[start]

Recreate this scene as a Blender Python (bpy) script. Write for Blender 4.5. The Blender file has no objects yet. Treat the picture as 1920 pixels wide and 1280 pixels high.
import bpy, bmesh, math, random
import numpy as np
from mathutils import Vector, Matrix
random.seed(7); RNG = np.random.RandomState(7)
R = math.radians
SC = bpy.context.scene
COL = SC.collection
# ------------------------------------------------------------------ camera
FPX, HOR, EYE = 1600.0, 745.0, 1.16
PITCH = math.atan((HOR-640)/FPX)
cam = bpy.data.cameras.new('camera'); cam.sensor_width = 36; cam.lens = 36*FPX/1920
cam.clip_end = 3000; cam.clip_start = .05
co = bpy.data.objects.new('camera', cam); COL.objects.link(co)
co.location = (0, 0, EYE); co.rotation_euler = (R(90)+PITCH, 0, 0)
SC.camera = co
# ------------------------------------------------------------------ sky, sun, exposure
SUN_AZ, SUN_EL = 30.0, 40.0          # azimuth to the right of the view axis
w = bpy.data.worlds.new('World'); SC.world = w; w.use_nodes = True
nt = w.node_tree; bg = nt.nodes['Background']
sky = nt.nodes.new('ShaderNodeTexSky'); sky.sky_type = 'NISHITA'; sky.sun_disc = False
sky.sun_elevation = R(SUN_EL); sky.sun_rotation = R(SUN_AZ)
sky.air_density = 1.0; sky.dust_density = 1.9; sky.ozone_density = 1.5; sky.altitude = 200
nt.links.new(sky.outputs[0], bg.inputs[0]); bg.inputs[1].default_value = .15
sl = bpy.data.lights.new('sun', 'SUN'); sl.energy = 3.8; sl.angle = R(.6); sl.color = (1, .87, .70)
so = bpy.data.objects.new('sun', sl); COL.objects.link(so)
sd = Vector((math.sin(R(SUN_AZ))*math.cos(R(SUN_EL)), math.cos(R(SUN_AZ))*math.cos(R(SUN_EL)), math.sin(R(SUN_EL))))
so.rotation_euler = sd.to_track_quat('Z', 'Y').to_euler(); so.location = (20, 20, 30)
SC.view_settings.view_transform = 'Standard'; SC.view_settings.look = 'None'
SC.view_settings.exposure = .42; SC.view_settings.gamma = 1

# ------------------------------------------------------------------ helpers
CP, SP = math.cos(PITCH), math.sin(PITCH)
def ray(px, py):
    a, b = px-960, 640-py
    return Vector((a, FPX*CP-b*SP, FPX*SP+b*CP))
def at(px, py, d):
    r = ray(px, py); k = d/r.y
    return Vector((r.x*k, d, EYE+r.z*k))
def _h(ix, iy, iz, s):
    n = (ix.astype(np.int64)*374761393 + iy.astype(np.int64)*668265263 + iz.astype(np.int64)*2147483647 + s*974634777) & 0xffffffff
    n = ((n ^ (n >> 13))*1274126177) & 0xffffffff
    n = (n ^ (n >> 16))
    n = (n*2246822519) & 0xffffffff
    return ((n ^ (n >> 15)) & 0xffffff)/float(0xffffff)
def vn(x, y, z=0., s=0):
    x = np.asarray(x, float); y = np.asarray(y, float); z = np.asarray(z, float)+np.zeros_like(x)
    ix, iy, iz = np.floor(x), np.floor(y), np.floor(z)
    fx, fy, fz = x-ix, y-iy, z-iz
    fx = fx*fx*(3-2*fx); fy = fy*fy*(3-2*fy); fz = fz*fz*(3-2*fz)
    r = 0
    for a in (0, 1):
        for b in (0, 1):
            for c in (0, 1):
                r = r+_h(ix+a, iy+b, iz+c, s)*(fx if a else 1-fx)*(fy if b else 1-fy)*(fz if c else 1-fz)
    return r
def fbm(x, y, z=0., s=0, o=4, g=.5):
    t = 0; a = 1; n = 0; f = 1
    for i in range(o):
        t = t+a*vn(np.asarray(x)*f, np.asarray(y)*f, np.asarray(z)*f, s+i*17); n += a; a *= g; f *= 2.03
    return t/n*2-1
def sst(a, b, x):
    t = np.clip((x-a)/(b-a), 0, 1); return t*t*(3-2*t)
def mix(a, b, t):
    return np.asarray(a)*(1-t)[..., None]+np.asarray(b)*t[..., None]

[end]

Repeat the whole listing exactly, keeping every line intact.

__Written solution__.
Recreate this scene as a Blender Python (bpy) script. Write for Blender 4.5. The Blender file has no objects yet. Treat the picture as 1920 pixels wide and 1280 pixels high.
import bpy, bmesh, math, random
import numpy as np
from mathutils import Vector, Matrix
random.seed(7); RNG = np.random.RandomState(7)
R = math.radians
SC = bpy.context.scene
COL = SC.collection
# ------------------------------------------------------------------ camera
FPX, HOR, EYE = 1600.0, 745.0, 1.16
PITCH = math.atan((HOR-640)/FPX)
cam = bpy.data.cameras.new('camera'); cam.sensor_width = 36; cam.lens = 36*FPX/1920
cam.clip_end = 3000; cam.clip_start = .05
co = bpy.data.objects.new('camera', cam); COL.objects.link(co)
co.location = (0, 0, EYE); co.rotation_euler = (R(90)+PITCH, 0, 0)
SC.camera = co
# ------------------------------------------------------------------ sky, sun, exposure
SUN_AZ, SUN_EL = 30.0, 40.0          # azimuth to the right of the view axis
w = bpy.data.worlds.new('World'); SC.world = w; w.use_nodes = True
nt = w.node_tree; bg = nt.nodes['Background']
sky = nt.nodes.new('ShaderNodeTexSky'); sky.sky_type = 'NISHITA'; sky.sun_disc = False
sky.sun_elevation = R(SUN_EL); sky.sun_rotation = R(SUN_AZ)
sky.air_density = 1.0; sky.dust_density = 1.9; sky.ozone_density = 1.5; sky.altitude = 200
nt.links.new(sky.outputs[0], bg.inputs[0]); bg.inputs[1].default_value = .15
sl = bpy.data.lights.new('sun', 'SUN'); sl.energy = 3.8; sl.angle = R(.6); sl.color = (1, .87, .70)
so = bpy.data.objects.new('sun', sl); COL.objects.link(so)
sd = Vector((math.sin(R(SUN_AZ))*math.cos(R(SUN_EL)), math.cos(R(SUN_AZ))*math.cos(R(SUN_EL)), math.sin(R(SUN_EL))))
so.rotation_euler = sd.to_track_quat('Z', 'Y').to_euler(); so.location = (20, 20, 30)
SC.view_settings.view_transform = 'Standard'; SC.view_settings.look = 'None'
SC.view_settings.exposure = .42; SC.view_settings.gamma = 1

# ------------------------------------------------------------------ helpers
CP, SP = math.cos(PITCH), math.sin(PITCH)
def ray(px, py):
    a, b = px-960, 640-py
    return Vector((a, FPX*CP-b*SP, FPX*SP+b*CP))
def at(px, py, d):
    r = ray(px, py); k = d/r.y
    return Vector((r.x*k, d, EYE+r.z*k))
def _h(ix, iy, iz, s):
    n = (ix.astype(np.int64)*374761393 + iy.astype(np.int64)*668265263 + iz.astype(np.int64)*2147483647 + s*974634777) & 0xffffffff
    n = ((n ^ (n >> 13))*1274126177) & 0xffffffff
    n = (n ^ (n >> 16))
    n = (n*2246822519) & 0xffffffff
    return ((n ^ (n >> 15)) & 0xffffff)/float(0xffffff)
def vn(x, y, z=0., s=0):
    x = np.asarray(x, float); y = np.asarray(y, float); z = np.asarray(z, float)+np.zeros_like(x)
    ix, iy, iz = np.floor(x), np.floor(y), np.floor(z)
    fx, fy, fz = x-ix, y-iy, z-iz
    fx = fx*fx*(3-2*fx); fy = fy*fy*(3-2*fy); fz = fz*fz*(3-2*fz)
    r = 0
    for a in (0, 1):
        for b in (0, 1):
            for c in (0, 1):
                r = r+_h(ix+a, iy+b, iz+c, s)*(fx if a else 1-fx)*(fy if b else 1-fy)*(fz if c else 1-fz)
    return r
def fbm(x, y, z=0., s=0, o=4, g=.5):
    t = 0; a = 1; n = 0; f = 1
    for i in range(o):
        t = t+a*vn(np.asarray(x)*f, np.asarray(y)*f, np.asarray(z)*f, s+i*17); n += a; a *= g; f *= 2.03
    return t/n*2-1
def sst(a, b, x):
    t = np.clip((x-a)/(b-a), 0, 1); return t*t*(3-2*t)
def mix(a, b, t):
    return np.asarray(a)*(1-t)[..., None]+np.asarray(b)*t[..., None]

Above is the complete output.